▶ **Given task**:
For every line in the records that has the word "high", make a copy.

##### Records to process #####

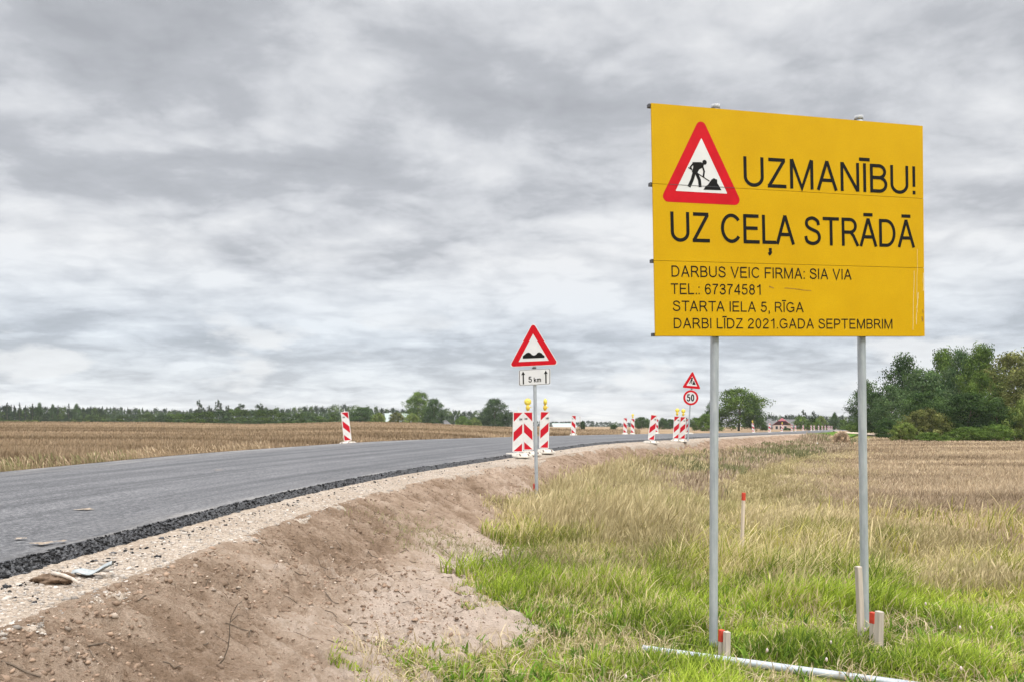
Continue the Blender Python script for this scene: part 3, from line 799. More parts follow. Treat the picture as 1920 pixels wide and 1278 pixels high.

#####
##### Records to process #####

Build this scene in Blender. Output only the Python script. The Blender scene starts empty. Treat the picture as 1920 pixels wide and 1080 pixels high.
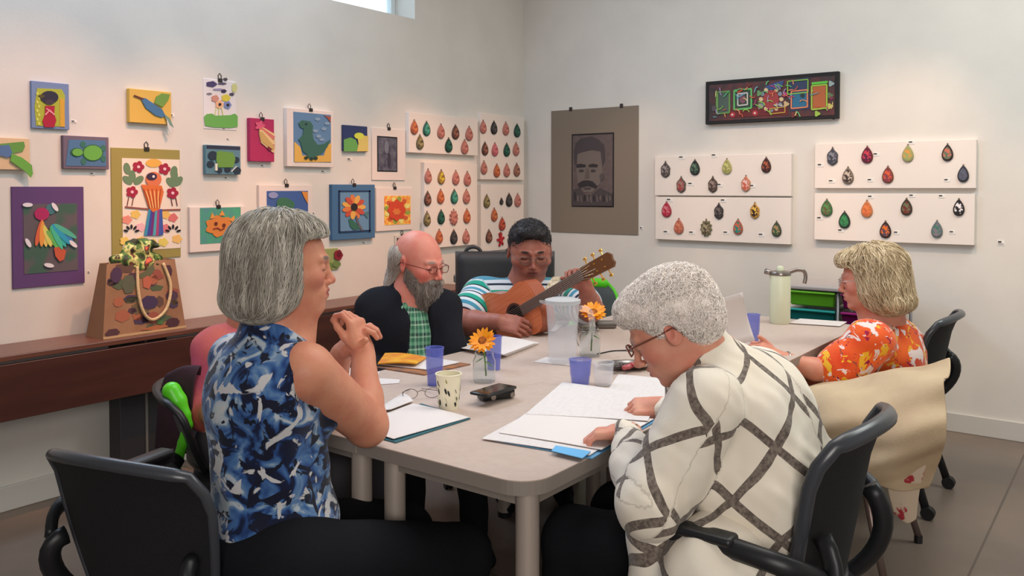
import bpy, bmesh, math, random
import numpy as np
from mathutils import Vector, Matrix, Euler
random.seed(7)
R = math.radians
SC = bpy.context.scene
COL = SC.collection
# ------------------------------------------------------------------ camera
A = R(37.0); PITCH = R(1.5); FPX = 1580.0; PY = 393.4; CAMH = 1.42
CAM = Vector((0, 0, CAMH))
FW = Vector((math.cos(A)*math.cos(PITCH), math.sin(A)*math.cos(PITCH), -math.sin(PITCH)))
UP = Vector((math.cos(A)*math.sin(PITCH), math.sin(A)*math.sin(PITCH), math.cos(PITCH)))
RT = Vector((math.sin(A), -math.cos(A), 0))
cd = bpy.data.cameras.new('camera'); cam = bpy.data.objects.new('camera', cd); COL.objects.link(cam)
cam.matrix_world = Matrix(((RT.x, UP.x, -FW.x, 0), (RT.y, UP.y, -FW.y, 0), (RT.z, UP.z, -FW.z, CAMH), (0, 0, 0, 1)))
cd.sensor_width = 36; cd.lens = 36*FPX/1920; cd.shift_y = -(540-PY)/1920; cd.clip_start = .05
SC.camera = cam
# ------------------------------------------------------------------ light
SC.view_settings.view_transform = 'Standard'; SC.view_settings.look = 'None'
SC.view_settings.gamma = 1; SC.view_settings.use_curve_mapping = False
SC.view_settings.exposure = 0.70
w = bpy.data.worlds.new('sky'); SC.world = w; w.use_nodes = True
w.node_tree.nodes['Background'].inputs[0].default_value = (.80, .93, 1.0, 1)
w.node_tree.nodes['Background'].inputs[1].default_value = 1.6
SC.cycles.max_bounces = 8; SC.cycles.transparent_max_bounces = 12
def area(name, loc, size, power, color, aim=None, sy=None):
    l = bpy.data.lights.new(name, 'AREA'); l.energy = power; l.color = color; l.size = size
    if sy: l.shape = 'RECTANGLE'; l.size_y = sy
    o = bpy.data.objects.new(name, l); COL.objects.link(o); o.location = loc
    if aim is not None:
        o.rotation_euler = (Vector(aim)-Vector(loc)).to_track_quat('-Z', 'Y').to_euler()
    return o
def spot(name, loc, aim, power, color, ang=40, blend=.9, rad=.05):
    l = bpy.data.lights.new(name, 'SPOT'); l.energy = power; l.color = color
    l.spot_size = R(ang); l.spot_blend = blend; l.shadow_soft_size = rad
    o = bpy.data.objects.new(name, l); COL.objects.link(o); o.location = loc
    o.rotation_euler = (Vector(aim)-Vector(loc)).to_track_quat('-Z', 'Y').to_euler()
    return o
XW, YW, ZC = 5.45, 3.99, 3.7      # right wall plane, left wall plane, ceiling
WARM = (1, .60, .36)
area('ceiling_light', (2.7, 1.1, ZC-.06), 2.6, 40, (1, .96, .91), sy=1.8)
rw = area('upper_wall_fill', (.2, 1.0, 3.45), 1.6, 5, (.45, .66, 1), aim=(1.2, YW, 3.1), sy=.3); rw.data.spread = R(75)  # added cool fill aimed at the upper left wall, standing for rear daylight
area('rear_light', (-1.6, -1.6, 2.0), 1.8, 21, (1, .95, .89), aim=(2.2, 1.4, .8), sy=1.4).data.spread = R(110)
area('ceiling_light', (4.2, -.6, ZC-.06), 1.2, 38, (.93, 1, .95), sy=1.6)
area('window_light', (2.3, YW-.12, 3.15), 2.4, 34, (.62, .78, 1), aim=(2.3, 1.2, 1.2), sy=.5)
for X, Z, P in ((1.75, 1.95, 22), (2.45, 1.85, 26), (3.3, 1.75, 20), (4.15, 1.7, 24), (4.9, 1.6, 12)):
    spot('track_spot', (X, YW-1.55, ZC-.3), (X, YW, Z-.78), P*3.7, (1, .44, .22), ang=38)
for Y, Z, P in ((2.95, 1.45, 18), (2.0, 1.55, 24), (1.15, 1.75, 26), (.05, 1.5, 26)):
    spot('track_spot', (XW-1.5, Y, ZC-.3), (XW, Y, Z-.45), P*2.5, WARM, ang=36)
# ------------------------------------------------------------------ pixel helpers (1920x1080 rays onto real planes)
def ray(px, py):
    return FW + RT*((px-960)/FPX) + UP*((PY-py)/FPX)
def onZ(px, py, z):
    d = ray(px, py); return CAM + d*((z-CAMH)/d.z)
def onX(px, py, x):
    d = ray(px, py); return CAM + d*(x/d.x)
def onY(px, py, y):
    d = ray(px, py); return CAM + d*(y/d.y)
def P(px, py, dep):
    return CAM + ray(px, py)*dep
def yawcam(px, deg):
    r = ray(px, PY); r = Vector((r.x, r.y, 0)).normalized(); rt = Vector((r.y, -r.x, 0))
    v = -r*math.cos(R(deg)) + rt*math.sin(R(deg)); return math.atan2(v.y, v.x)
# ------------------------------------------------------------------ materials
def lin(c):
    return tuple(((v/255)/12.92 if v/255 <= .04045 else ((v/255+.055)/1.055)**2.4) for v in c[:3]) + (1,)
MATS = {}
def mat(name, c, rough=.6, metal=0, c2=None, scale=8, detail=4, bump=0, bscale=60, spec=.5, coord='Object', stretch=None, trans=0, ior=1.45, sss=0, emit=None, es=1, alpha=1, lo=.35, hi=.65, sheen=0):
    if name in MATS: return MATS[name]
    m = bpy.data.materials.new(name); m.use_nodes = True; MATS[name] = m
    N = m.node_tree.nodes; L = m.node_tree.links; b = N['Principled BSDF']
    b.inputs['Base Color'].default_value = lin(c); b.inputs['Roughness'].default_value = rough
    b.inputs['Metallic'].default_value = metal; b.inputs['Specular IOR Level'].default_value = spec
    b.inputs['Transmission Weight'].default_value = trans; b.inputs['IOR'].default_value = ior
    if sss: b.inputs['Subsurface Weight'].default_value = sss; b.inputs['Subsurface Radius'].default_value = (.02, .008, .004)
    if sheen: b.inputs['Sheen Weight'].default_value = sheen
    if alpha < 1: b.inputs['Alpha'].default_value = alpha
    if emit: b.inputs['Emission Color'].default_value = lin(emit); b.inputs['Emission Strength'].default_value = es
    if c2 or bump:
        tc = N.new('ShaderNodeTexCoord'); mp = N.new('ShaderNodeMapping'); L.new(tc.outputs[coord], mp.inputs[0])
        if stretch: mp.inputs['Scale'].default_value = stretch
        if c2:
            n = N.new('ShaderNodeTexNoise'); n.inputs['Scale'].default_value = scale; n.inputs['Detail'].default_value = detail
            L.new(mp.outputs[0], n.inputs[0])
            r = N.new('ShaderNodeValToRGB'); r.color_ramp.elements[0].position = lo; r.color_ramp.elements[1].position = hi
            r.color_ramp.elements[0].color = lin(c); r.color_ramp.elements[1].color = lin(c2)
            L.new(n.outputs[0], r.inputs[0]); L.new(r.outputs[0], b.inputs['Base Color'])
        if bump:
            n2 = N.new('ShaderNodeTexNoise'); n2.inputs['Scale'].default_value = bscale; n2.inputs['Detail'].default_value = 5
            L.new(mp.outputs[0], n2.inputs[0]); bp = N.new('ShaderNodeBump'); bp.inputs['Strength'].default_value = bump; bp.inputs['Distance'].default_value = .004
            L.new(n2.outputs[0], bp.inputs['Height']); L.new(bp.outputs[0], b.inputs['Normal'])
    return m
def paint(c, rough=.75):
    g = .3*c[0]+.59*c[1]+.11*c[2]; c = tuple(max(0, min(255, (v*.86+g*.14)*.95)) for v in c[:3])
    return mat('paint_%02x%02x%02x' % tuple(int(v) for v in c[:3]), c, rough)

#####

▶ **Reply**:
Continue the Blender Python script for this scene: part 3, from line 799. More parts follow. Treat the picture as 1920 pixels wide and 1278 pixels high.
Build this scene in Blender. Output only the Python script. The Blender scene starts empty. Treat the picture as 1920 pixels wide and 1080 pixels high.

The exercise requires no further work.